Creating a permanent home for Meow Wolf may have taken the collective to a new level of DIY operation, because the venue is profitable. According to a financial breakdown from local paper the Santa Fe New Mexican, since opening in mid-March of this year, the Meow Wolf Art Complex has seen 100,000 visitors come through its doors and reached a gross revenue of just over a million dollars, exceeding the collective’s goals for the year. Again, because of geography, Meow Wolf is an integral part of the DIY touring circuit for musicians. It puts on shows featuring local bands and artists and is able to pay musicians well. Seeing an art collective become profitable while staying true to the DIY ethos and aesthetic fulfills the other key role that art hubs across the country play in this interconnected web: It inspires other artists and musicians to go bigger and try harder.
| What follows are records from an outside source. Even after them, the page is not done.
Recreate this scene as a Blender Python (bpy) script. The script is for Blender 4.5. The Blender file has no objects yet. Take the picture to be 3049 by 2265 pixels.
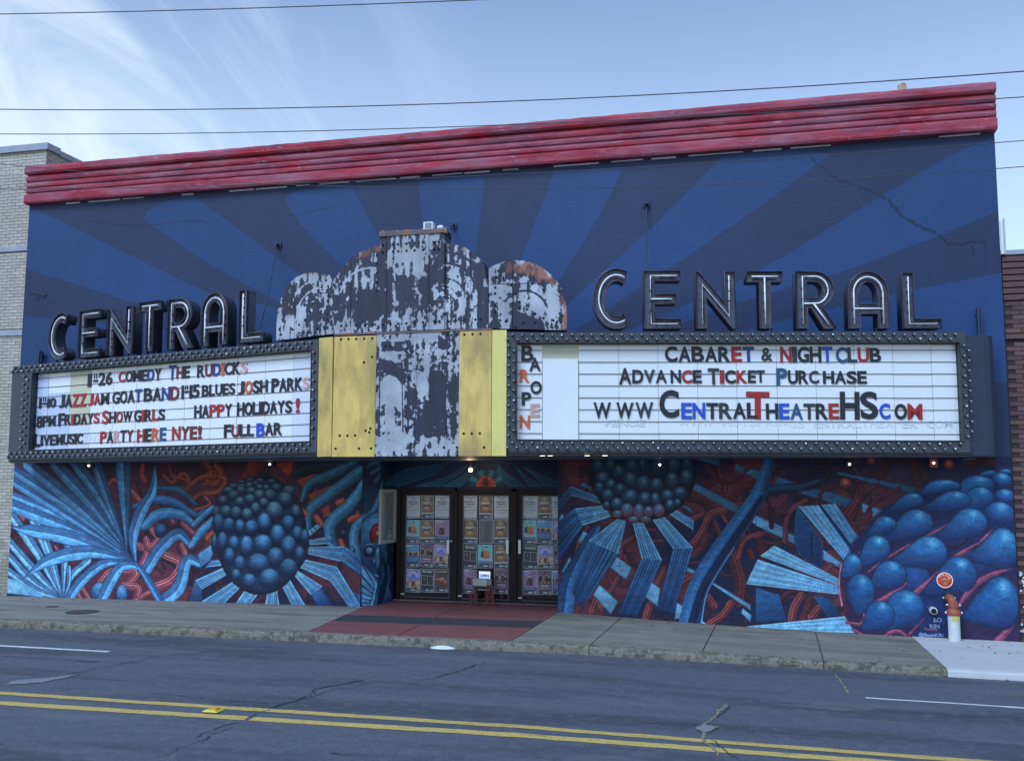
import bpy, bmesh, math, random
import numpy as np
from mathutils import Vector, Matrix
random.seed(7); rng = np.random.default_rng(7)
C = bpy.context.scene.collection
rad = math.radians
# ------------------------------------------------------------------ camera, world, sun, exposure
FPX = 2820.454916; CX, CY = 1524.5, 1132.5
RM = np.array([[0.97158118, -0.02142529, -0.23573495],
               [0.23668114, 0.10253413, 0.96616188],
               [0.00347058, -0.99449872, 0.10469119]])
CAM = np.array([14.44734, -16.43502, 2.26658])
cam = bpy.data.cameras.new('camera'); camo = bpy.data.objects.new('camera', cam); C.objects.link(camo)
cam.sensor_fit = 'HORIZONTAL'; cam.sensor_width = 36.0; cam.lens = FPX / 3049 * 36
cam.clip_start = .1; cam.clip_end = 3000
mw = Matrix.Identity(4)
for i in range(3):
    mw[i][0] = RM[i][0]; mw[i][1] = -RM[i][1]; mw[i][2] = -RM[i][2]; mw[i][3] = CAM[i]
camo.matrix_world = mw
S = bpy.context.scene; S.camera = camo
S.view_settings.view_transform = 'Standard'; S.view_settings.look = 'None'
S.view_settings.gamma = 1; S.view_settings.use_curve_mapping = False
S.view_settings.exposure = 1.02
SUN_EL, SUN_AZ = 50.0, 200.0          # azimuth of the sun, clockwise from +Y (behind the photographer, a bit to the left)
w = bpy.data.worlds.new('World'); S.world = w; w.use_nodes = True
nt = w.node_tree; nt.nodes.clear()
def N(nt, t, **k):
    n = nt.nodes.new(t)
    for a, b in k.items(): setattr(n, a, b)
    return n
def setin(n, **k):
    for a, b in k.items():
        n.inputs[a.replace('_', ' ')].default_value = b
out = N(nt, 'ShaderNodeOutputWorld'); bg = N(nt, 'ShaderNodeBackground'); bg.inputs[1].default_value = .098
sky = N(nt, 'ShaderNodeTexSky', sky_type='NISHITA'); sky.sun_disc = False
sky.sun_elevation = rad(SUN_EL); sky.sun_rotation = rad(SUN_AZ); sky.air_density = 1.05; sky.dust_density = .25; sky.ozone_density = 3.6
tc = N(nt, 'ShaderNodeTexCoord')
mp = N(nt, 'ShaderNodeMapping', vector_type='TEXTURE'); mp.inputs['Scale'].default_value = (1.1, .7, .26); mp.inputs['Rotation'].default_value = (0.1, .95, 0.15)
nz = N(nt, 'ShaderNodeTexNoise'); setin(nz, Scale=2.3, Detail=12.0, Roughness=.6, Distortion=.9)
sep = N(nt, 'ShaderNodeSeparateXYZ')
L = nt.links.new
L(tc.outputs['Generated'], mp.inputs[0]); L(mp.outputs[0], nz.inputs[0]); L(tc.outputs['Generated'], sep.inputs[0])
r1 = N(nt, 'ShaderNodeMapRange'); r1.inputs[1].default_value = .48; r1.inputs[2].default_value = .72
L(nz.outputs[0], r1.inputs[0])
# cloud is thicker towards the west (left) and low down, thin overhead
gx = N(nt, 'ShaderNodeMapRange'); gx.inputs[1].default_value = -.25; gx.inputs[2].default_value = -.75; gx.inputs[3].default_value = .0; gx.inputs[4].default_value = .8
L(sep.outputs[0], gx.inputs[0])
mu = N(nt, 'ShaderNodeMath', operation='MULTIPLY'); L(r1.outputs[0], mu.inputs[0]); L(gx.outputs[0], mu.inputs[1])
gz = N(nt, 'ShaderNodeMapRange'); gz.inputs[1].default_value = .52; gz.inputs[2].default_value = .12; gz.inputs[3].default_value = 0; gz.inputs[4].default_value = .7
L(sep.outputs[2], gz.inputs[0])
gx2 = N(nt, 'ShaderNodeMapRange'); gx2.inputs[1].default_value = -.1; gx2.inputs[2].default_value = -.7; gx2.inputs[3].default_value = .6; gx2.inputs[4].default_value = 1
L(sep.outputs[0], gx2.inputs[0])
m2 = N(nt, 'ShaderNodeMath', operation='MULTIPLY'); L(gz.outputs[0], m2.inputs[0]); L(gx2.outputs[0], m2.inputs[1])
ad = N(nt, 'ShaderNodeMath', operation='ADD', use_clamp=True); L(mu.outputs[0], ad.inputs[0]); L(m2.outputs[0], ad.inputs[1])
mx = N(nt, 'ShaderNodeMix', data_type='RGBA'); L(ad.outputs[0], mx.inputs[0]); L(sky.outputs[0], mx.inputs[6]); mx.inputs[7].default_value = (5.2, 5.9, 6.6, 1)
L(mx.outputs[2], bg.inputs[0]); L(bg.outputs[0], out.inputs[0])
sl = bpy.data.lights.new('sun', 'SUN'); slo = bpy.data.objects.new('sun', sl); C.objects.link(slo)
sl.energy = 1.4; sl.angle = rad(26); sl.color = (.60, .76, 1)
d = Vector((math.sin(rad(SUN_AZ)) * math.cos(rad(SUN_EL)), math.cos(rad(SUN_AZ)) * math.cos(rad(SUN_EL)), math.sin(rad(SUN_EL))))
slo.rotation_euler = d.to_track_quat('Z', 'Y').to_euler(); slo.location = (9, -30, 30)

# ------------------------------------------------------------------ measuring helpers (photo pixel -> point on a real plane)
K = 2224 / 3049.
def ray(px, py): return RM @ np.array([px - CX, py - CY, FPX])
def onY(px, py, y=0.):
    r = ray(px, py); return CAM + r * ((y - CAM[1]) / r[1])
def onZ(px, py, z=0.):
    r = ray(px, py); return CAM + r * ((z - CAM[2]) / r[2])
def onP(px, py, p0, n):
    r = ray(px, py); n = np.array(n, float); return CAM + r * (((np.array(p0) - CAM) @ n) / (r @ n))
def zm(x0, y0, s): return lambda x, y: (x0 + x / s, y0 + y / s)
ZA = zm(0, 1340, 2.9263); ZB = zm(600, 1340, 3.1767); ZC = zm(1620, 1340, 2.7528); ZD = zm(2250, 1340, 2.3605)
ZE = zm(1040, 1340, 3.4423); Z6 = zm(0, 940, 2.3167); Z7 = zm(780, 640, 2.1735); Z8 = zm(1480, 960, 2.8152); Z9 = zm(2240, 960, 2.7491)
ZDO = zm(1120, 1340, 3.1776); DS = lambda x, y: (x / K, y / K)
ZU = zm(60, 380, 1.48267); ZV = zm(1500, 240, 1.43577)
itp = np.interp
def z_wall(x): return float(itp(x, [-40, 0, 7.7, 11.3, 13.5, 16.1, 18.5, 60], [-.2, -.075, -.03, .005, -.093, -.163, -.19, -.6]))
def z_kt(x): return float(itp(x, [-40, 2, 12.2, 17, 60], [-.14, -.104, -.10, -.187, -.6]))
def z_kb(x): return float(itp(x, [-40, 2, 12.2, 17, 60], [-.27, -.235, -.225, -.288, -.7]))
def z_wl(x): return float(itp(x, [-40, 4.8, 10, 15.6, 60], [-.2, -.177, -.19, -.25, -.6]))
def z_yl(x): return float(itp(x, [-40, 6.6, 12.3, 15.8, 60], [-.15, -.144, -.133, -.165, -.5]))
YK = -2.6; YWL = -4.3; YYL = -7.25
def z_road(x, y): return float(itp(-y, [2.6, 4.3, 7.25, 12.5], [z_kb(x), z_wl(x), z_yl(x), z_yl(x) - .12]))
def z_walk(x, y):
    if y >= 0: return float(itp(y, [0, .9], [z_wall(x), 0.0]))
    return float(itp(-y, [0, 2.6], [z_wall(x), z_kt(x)]))
def gnd(px, py, f):
    z = -.1
    for _ in range(30):
        p = onZ(px, py, z); z = f(p[0], p[1])
    return p

# ------------------------------------------------------------------ object helpers
def thing(name, label, cat, loc=(0, 0, 0), group=None):
    o = bpy.data.objects.new(name, None); C.objects.link(o); o.location = loc; o.empty_display_size = .2
    o['label'] = label; o['category'] = cat
    if group: o['group'] = group
    return o
def tag(o, label=None, cat=None, group=None, kind=None):
    if label: o['label'] = label
    if cat: o['category'] = cat
    if group: o['group'] = group
    if kind: o['kind'] = kind
    return o
LOCAL = set()
def wmat(o):
    m = o.matrix_parent_inverse @ o.matrix_basis if o.parent else o.matrix_basis.copy()
    return wmat(o.parent) @ m if o.parent else m
def par(o, p):
    """parts are drawn in world coordinates unless their thing is in LOCAL (drawn in its own frame)"""
    o.parent = p
    r = p
    while r.parent: r = r.parent
    o.matrix_parent_inverse = Matrix.Identity(4) if r.name in LOCAL else wmat(p).inverted()
    return o
def link(name, me, mat=None, parent=None, kind=None, smooth=False):
    o = bpy.data.objects.new(name, me); C.objects.link(o)
    if mat is not None and len(me.materials) == 0: me.materials.append(mat)
    if parent is not None: par(o, parent)
    if kind: o['kind'] = kind
    if smooth:
        for p in me.polygons: p.use_smooth = True
    return o
def mesh(name, vs, fs, mat=None, parent=None, kind=None, uv=None, smooth=False):
    me = bpy.data.meshes.new(name); me.from_pydata([tuple(map(float, v)) for v in vs], [], fs); me.update()
    if uv is not None:
        l = me.uv_layers.new(name='uv')
        for p in me.polygons:
            for li in p.loop_indices: l.data[li].uv = uv(me.vertices[me.loops[li].vertex_index].co)
    return link(name, me, mat, parent, kind, smooth)
class MB:
    def __init__(s): s.v = []; s.f = []
    def box(s, a, b):
        x0, y0, z0 = a; x1, y1, z1 = b; n = len(s.v)
        s.v += [(x0, y0, z0), (x1, y0, z0), (x1, y1, z0), (x0, y1, z0), (x0, y0, z1), (x1, y0, z1), (x1, y1, z1), (x0, y1, z1)]
        s.f += [(n, n + 3, n + 2, n + 1), (n + 4, n + 5, n + 6, n + 7), (n, n + 1, n + 5, n + 4), (n + 1, n + 2, n + 6, n + 5), (n + 2, n + 3, n + 7, n + 6), (n + 3, n, n + 4, n + 7)]
        return s
    def prism(s, pts, f0, f1):           # pts 2D; f0(p),f1(p)-> 3D points front/back
        n = len(s.v); m = len(pts)
        s.v += [f0(p) for p in pts] + [f1(p) for p in pts]
        s.f.append(tuple(range(n, n + m))); s.f.append(tuple(range(n + 2 * m - 1, n + m - 1, -1)))
        for i in range(m):
            j = (i + 1) % m; s.f.append((n + i, n + m + i, n + m + j, n + j))
        return s
    def tube(s, pts, r, seg=6, closed=False, cap=True):
        pts = [Vector(p) for p in pts]; m = len(pts); n = len(s.v)
        rr = r if hasattr(r, '__len__') else [r] * m
        for i, p in enumerate(pts):
            if closed: t = pts[(i + 1) % m] - pts[i - 1]
            else: t = pts[min(i + 1, m - 1)] - pts[max(i - 1, 0)]
            t.normalize(); a = t.cross(Vector((0, 0, 1)))
            if a.length < .1: a = t.cross(Vector((0, 1, 0)))
            a.normalize(); b = t.cross(a)
            for k in range(seg):
                an = 2 * math.pi * k / seg; s.v.append(tuple(p + (a * math.cos(an) + b * math.sin(an)) * rr[i]))
        for i in range(m if closed else m - 1):
            j = (i + 1) % m
            for k in range(seg):
                l = (k + 1) % seg; s.f.append((n + i * seg + k, n + i * seg + l, n + j * seg + l, n + j * seg + k))
        if cap and not closed:
            s.f.append(tuple(n + k for k in range(seg))[::-1]); s.f.append(tuple(n + (m - 1) * seg + k for k in range(seg)))
        return s
    def lathe(s, prof, c, ax='Z', seg=16):     # prof [(r,h)], open ends capped
        n = len(s.v); m = len(prof); c = Vector(c)
        for r_, h in prof:
            for k in range(seg):
                a = 2 * math.pi * k / seg; q = (r_ * math.cos(a), r_ * math.sin(a), h)
                if ax == 'Y': q = (q[0], q[2], q[1])
                if ax == 'X': q = (q[2], q[0], q[1])
                s.v.append(tuple(c + Vector(q)))
        for i in range(m - 1):
            for k in range(seg):
                l = (k + 1) % seg; s.f.append((n + i * seg + k, n + i * seg + l, n + (i + 1) * seg + l, n + (i + 1) * seg + k))
        s.f.append(tuple(n + k for k in range(seg))[::-1]); s.f.append(tuple(n + (m - 1) * seg + k for k in range(seg)))
        return s
    def build(s, name, mat=None, parent=None, kind=None, smooth=False, uv=None):
        o = mesh(name, s.v, s.f, mat, parent, kind, uv, smooth)
        bm = bmesh.new(); bm.from_mesh(o.data); bmesh.ops.recalc_face_normals(bm, faces=bm.faces); bm.to_mesh(o.data); bm.free()
        return o
def box(name, a, b, mat, parent=None, kind=None): return MB().box(a, b).build(name, mat, parent, kind)
def dupm(o, parent=None, mtx=None, name=None):
    c = o.copy(); C.objects.link(c)
    if parent is not None: par(c, parent)
    if mtx is not None: c.matrix_basis = mtx
    return c

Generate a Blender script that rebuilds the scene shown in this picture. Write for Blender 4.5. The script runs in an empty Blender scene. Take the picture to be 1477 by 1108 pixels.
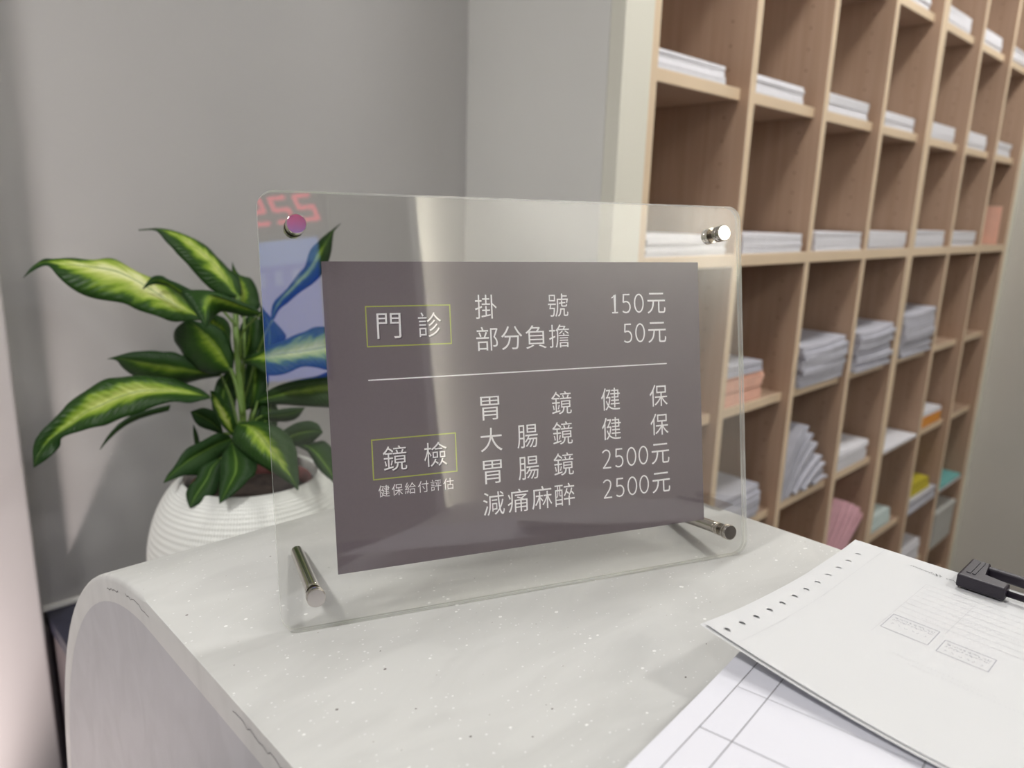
import bpy, bmesh, math, random
from mathutils import Vector, Matrix, noise
random.seed(7)
S = bpy.context.scene
C = S.collection
# ------------------------------------------------------------------ camera
# metres; U (x) runs along the cabinet, V (y) away from the viewer, z = 0 is the counter top
cam_d = bpy.data.cameras.new('camera'); cam = bpy.data.objects.new('camera', cam_d); C.objects.link(cam)
r_ = Vector((0.722360, -0.690863, 0.030069)); u_ = Vector((0.137345, 0.185951, 0.972912)); f_ = Vector((0.677740, 0.698663, -0.229210))
cam.matrix_world = Matrix(((r_.x, u_.x, -f_.x, -0.19808), (r_.y, u_.y, -f_.y, -0.41318), (r_.z, u_.z, -f_.z, 0.27684), (0, 0, 0, 1)))
cam_d.sensor_width = 36.0; cam_d.lens = 36.0 * 1071.0 / 1477.0
cam_d.clip_start = 0.01; cam_d.clip_end = 50
cam_d.dof.use_dof = True; cam_d.dof.focus_distance = 0.535; cam_d.dof.aperture_fstop = 6.0
S.camera = cam
# ------------------------------------------------------------------ world, lights, exposure
S.view_settings.view_transform = 'Standard'; S.view_settings.look = 'None'
S.view_settings.gamma = 1.0; S.view_settings.use_curve_mapping = False
S.view_settings.exposure = 0.0
w = bpy.data.worlds.new('room'); S.world = w; w.use_nodes = True
w.node_tree.nodes['Background'].inputs[0].default_value = (0.8, 0.8, 0.85, 1); w.node_tree.nodes['Background'].inputs[1].default_value = 0.0
S.cycles.use_denoising = True; S.cycles.max_bounces = 10; S.cycles.transparent_max_bounces = 24
S.cycles.caustics_reflective = False; S.cycles.caustics_refractive = False
CEIL = 1.62
def area(name, loc, power, size, color, rot=(0, 0, 0), sy=None):
    l = bpy.data.lights.new(name, 'AREA'); l.energy = power; l.shape = 'RECTANGLE' if sy else 'SQUARE'; l.size = size
    if sy: l.size_y = sy
    l.color = color
    o = bpy.data.objects.new(name, l); o.location = loc; o.rotation_euler = rot; C.objects.link(o); return o
WARM = (1.0, 0.987, 0.965)
LIGHTS = [(1.12, 0.06, 9.5), (2.2, 0.06, 7.5), (3.2, 0.06, 8.0), (0.7, -1.2, 8.5), (-1.10, 0.18, 26.0), (2.4, -1.5, 5.0), (-1.3, -1.6, 8.0), (0.75, -2.1, 23.0)]
WHERE = ['over the counter end', 'over the middle pigeonhole columns', 'over the far pigeonhole columns', 'behind the viewer over the counter', 'over the entrance side of the counter', 'over the staff area', 'near the queue display', 'added to brighten the white wall']
for i, (x, y, p) in enumerate(LIGHTS):
    # the last one is an added wall washer, brightening the reflected white wall
    area('downlight_lamp', (x, y, CEIL - (0.03 if i < 7 else 0.10)), p, 0.22 if i < 7 else 0.14, WARM, (0, 0, 0) if i < 7 else (math.radians(-62), 0, 0))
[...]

DIY venues and art spaces are typically hidden away in warehouses, abandoned buildings, basements and boarded-up storefronts. Generally operating on no budget and with no proper licensing, they attempt to stay under the radar of neighbors, sometimes landlords and always city officials. Meow Wolf took the opposite approach and worked aboveground, which allowed it to connect with the larger art world and gain support from the city.

As Denver grows, it gets more expensive. We’re experiencing a loss of affordable spaces in which art can occur both in the open and covertly. But what if the city backed more experimental art and music spaces, as Santa Fe chose to do with Meow Wolf? What if money was given to the people who currently run and invest hundreds of hours in our DIY spaces? Every city can’t have a benefactor like George R. R. Martin, but there is plenty of money being poured into new construction all around our crumbling experimental-art hubs. It’s not too late to take a cue from Meow Wolf and find a way to put money directly in the hands of artists, putting them in charge of creating and sustaining the art and art spaces that make Denver worth living in.